Uncle Bia Hoi, the venue formerly known as Uncle Ho, has changed its name to Aunty Oh’s Bia Hoi.

The news was announced on social media last night, with management taking to Instagram to present the new branding and logo for the restaurant, which features a stylised image of a woman named "Aunty Oh". The Uncle Bia Hoi Facebook page this morning featured a post that announced the change and asked visitors to ‘like’ a new Facebook page, titled Aunty Oh Bia Hoi.

Venue management will be hoping it puts an end to the problems experienced by the Fortitude Valley eatery since opening on March 24. Its troubles came to a head last weekend when the local Vietnamese community protested both in person and on social media against the previous name, Uncle Ho — a reference to the Communist Vietnamese leader, Ho Chi Minh — and accompanying propaganda style imagery. Ho Chi Minh is popular in many parts of modern Vietnam but a divisive figure among Vietnamese Australians, many of whom fled the country after Communist forces took Saigon (now Ho Chi Minh City) early in 1975.

When approached by Broadsheet, Doctor C. T. Bui, president of the Queensland chapter of the Vietnamese Community of Australia and one of the leaders of the recent protests, had not been informed of the branding change but was encouraged by the news. He said that if it was accompanied by the removal of imagery of Ho Chi Minh and propaganda-style posters depicting tanks and warplanes, the local Vietnamese community’s protests would cease. “That would be plenty. That’s what we want,” Doctor Bui says. “If she has removed the imagery of the tanks and planes, and everything related to [Ho Chi Minh], we are happy now.”

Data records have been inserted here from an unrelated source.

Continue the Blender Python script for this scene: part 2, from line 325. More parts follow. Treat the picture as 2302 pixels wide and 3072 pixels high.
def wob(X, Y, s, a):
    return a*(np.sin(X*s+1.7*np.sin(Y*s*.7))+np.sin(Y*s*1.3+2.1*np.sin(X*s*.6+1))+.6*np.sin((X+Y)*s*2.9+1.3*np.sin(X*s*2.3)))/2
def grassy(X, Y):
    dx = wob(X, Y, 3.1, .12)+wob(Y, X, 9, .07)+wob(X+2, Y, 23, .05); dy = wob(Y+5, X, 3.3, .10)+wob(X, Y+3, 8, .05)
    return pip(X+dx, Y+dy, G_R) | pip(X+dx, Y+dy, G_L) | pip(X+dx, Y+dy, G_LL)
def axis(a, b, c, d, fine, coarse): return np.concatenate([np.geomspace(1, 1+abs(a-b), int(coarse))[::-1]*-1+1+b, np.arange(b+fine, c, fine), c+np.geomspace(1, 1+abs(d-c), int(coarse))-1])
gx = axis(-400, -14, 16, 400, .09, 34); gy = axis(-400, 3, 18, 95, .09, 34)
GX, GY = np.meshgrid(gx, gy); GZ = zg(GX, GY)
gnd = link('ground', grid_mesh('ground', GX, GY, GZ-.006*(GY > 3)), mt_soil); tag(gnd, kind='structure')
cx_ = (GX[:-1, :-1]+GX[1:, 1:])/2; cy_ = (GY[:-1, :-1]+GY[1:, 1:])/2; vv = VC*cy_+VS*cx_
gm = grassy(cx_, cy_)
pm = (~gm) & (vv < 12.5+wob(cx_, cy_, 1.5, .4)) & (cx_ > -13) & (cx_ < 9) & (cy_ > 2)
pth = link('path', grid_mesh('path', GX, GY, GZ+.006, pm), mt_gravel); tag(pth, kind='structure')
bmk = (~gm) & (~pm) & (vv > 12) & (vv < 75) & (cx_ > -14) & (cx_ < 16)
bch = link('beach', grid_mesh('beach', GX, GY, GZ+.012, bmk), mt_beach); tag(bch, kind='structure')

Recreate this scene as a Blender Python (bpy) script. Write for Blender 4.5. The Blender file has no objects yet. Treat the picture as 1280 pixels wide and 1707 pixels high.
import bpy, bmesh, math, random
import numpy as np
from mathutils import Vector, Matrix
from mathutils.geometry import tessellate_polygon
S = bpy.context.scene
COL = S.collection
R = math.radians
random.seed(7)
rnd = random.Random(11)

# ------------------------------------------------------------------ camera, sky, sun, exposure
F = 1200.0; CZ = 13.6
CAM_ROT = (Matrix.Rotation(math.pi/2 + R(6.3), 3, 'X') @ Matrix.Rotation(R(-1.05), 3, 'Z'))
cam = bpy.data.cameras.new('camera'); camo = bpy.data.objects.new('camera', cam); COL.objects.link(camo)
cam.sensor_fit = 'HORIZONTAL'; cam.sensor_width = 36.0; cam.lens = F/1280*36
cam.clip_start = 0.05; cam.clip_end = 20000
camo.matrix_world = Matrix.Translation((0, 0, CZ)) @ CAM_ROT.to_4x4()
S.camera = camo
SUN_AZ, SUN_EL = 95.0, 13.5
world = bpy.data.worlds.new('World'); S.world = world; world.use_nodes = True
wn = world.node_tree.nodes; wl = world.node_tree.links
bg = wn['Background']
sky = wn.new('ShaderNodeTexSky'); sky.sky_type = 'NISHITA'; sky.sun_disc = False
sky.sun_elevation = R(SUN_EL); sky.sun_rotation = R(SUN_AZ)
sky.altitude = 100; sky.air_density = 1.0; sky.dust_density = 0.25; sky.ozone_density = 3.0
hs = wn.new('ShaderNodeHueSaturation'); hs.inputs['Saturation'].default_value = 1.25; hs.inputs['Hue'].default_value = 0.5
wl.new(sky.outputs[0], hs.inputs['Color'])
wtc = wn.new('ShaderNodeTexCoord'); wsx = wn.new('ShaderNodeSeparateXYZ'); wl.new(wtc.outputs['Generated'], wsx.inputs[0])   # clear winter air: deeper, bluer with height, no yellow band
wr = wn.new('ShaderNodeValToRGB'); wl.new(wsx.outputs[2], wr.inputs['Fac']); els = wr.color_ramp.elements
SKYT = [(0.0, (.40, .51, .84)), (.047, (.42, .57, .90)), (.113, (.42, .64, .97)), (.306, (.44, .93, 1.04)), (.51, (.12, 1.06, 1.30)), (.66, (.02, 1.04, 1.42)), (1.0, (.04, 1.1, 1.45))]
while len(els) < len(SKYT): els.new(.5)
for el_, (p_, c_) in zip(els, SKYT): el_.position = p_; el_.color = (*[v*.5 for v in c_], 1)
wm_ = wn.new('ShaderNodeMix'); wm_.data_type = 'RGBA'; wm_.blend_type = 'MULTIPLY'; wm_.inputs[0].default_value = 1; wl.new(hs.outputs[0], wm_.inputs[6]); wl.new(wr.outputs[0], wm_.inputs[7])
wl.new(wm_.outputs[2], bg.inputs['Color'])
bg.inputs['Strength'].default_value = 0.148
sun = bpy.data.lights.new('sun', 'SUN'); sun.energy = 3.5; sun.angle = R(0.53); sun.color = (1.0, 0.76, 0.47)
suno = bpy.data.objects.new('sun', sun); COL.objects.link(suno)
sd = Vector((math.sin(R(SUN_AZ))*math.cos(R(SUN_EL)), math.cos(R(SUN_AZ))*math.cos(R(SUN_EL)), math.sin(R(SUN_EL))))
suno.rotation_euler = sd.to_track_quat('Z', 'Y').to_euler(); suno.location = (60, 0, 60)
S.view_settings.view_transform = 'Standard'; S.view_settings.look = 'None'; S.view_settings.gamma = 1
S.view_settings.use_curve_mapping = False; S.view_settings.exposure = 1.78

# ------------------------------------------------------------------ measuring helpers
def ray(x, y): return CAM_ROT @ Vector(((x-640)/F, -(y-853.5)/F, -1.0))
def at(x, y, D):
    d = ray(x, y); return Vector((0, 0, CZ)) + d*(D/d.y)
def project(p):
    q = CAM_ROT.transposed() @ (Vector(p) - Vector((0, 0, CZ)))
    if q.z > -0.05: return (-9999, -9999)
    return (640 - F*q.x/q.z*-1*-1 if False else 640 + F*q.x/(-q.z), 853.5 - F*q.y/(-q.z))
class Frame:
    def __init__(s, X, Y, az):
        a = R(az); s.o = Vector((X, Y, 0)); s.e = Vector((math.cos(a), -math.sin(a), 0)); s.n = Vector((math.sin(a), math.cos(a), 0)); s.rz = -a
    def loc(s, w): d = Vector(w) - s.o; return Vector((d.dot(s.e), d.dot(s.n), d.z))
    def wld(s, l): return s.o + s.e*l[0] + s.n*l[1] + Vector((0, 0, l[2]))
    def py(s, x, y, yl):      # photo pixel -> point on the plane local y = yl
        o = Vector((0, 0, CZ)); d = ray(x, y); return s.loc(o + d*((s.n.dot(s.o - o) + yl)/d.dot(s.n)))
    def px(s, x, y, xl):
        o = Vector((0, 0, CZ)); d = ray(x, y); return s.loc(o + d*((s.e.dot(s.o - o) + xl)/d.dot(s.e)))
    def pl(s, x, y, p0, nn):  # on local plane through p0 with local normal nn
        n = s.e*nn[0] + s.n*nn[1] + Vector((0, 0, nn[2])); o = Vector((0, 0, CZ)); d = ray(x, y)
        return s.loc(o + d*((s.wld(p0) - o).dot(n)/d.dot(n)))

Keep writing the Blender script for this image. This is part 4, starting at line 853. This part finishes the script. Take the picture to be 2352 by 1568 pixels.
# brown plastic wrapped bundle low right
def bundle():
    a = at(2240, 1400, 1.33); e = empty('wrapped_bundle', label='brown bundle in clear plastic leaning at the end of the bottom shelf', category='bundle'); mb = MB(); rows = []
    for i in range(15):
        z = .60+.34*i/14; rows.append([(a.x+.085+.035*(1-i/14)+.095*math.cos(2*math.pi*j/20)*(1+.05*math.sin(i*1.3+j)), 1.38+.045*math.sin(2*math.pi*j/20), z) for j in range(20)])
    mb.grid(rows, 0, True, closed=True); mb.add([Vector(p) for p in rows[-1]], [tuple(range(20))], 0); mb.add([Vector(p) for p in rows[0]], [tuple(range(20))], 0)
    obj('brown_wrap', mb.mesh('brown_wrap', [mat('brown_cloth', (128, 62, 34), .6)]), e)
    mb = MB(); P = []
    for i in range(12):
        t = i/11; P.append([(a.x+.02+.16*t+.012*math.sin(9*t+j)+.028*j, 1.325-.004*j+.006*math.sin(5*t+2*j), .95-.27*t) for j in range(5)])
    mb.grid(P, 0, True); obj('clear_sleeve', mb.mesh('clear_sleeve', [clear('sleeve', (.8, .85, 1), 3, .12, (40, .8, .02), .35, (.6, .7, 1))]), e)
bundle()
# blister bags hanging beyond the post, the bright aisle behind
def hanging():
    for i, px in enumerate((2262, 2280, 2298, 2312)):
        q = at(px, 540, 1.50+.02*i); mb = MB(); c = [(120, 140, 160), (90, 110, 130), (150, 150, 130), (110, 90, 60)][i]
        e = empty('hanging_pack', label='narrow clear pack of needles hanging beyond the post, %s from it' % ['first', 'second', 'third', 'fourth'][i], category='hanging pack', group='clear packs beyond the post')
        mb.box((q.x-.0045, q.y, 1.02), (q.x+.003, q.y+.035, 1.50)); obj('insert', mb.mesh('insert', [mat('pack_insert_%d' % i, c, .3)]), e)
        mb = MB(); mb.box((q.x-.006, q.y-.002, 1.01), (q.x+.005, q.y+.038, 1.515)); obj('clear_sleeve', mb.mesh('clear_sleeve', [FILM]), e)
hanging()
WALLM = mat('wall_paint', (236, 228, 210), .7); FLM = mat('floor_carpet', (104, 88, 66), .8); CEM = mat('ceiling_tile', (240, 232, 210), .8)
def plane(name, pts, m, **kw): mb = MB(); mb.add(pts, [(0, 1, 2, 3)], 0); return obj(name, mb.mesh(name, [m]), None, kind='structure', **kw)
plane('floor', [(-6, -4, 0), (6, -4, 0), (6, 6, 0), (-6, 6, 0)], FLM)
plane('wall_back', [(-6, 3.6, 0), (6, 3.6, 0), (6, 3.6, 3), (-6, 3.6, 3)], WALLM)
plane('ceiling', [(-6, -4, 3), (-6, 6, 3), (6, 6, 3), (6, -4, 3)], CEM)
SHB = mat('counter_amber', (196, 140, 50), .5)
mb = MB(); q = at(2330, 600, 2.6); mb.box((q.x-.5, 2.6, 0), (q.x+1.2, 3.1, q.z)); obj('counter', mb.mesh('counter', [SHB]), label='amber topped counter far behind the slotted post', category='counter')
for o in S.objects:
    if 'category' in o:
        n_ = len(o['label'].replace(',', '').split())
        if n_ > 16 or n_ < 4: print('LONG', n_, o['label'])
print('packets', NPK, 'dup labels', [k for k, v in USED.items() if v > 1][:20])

But Doctor Bui still wants investigated claims of death and arson threats made on the Uncle Ho Instagram account last Sunday. Bui says a police investigation would guarantee the venue operators’ safety but also clear the name of the Vietnamese community. He says the timing of claims seemed to imply the Vietnamese community’s involvement. “We have written to the police, asking them to investigate to it,” Bui says. “We don’t want to be blamed for something we didn’t do … We don’t want to push anyone in the corner. We just want everything clear.”

Aunty Oh’s Bia Hoi is a modern Vietnamese restaurant serving food and drinks inspired by the bia hoi stalls that are popular in many parts of the Vietnam. Before the protests, Broadsheet named Uncle Ho as one of the most exciting recent openings in Brisbane.

Venue owner Anna Demirbek declined to comment when contacted by Broadsheet, saying she was focusing on the re-launch.